Dallas Willard recommends reading the Bible with a submissive attitude. He says:

Study as intelligently as possible, with all available means, but never study merely to find the truth and especially not just to prove something. Subordinate your desire to find the truth to your desire to do it, to act it out!

That's the "how" part but regarding what to read, I know have used a "One Year Bible Reading Plan" before but I know I read much of it without absorbing it. On the other hand, I have struggled with the idea of just beginning to read whatever text my finger happens to open to. It's all good, right? Well, Willard has more good advice about "what" to read too.

We should begin with those parts of Scripture with which we have some familiarity, such as Psalm 23, the Lord's Prayer, the Sermon on the Mount, 1 Corinthians 13, or Romans 8.

Do not try to read a great deal at once...It is better in one year to have ten good verses transferred into the substance of our lives than to have every word of the Bible flash before our eyes...Do not hurry. Do not dabble in spiritual things.

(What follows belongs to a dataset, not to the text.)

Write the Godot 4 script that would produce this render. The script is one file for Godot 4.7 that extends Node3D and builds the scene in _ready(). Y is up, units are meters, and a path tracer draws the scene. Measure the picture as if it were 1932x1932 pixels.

The goal is for the truth of God's word to become part of us. That is to say, we need to assimilate the truth and to agree with it. Agreeing with the truth that we know well and can easily repeat is what it means to have the "mind of Christ." Willard gives five progressive steps as a process of attaining this goal when dealing with God's word:

  1. information
  2. longing for it to be so
  3. affirmation that it must be so
  4. invocation to God to make it so
  5. appropriation by God's grace that it is so

Such use of God's word is a discipline. Ingrained habit and self-control are the keys behind such discipline. Everyday, devote yourself to this kind of exercise an you will find yourself being drawn close to God. Close enough to Hear from God.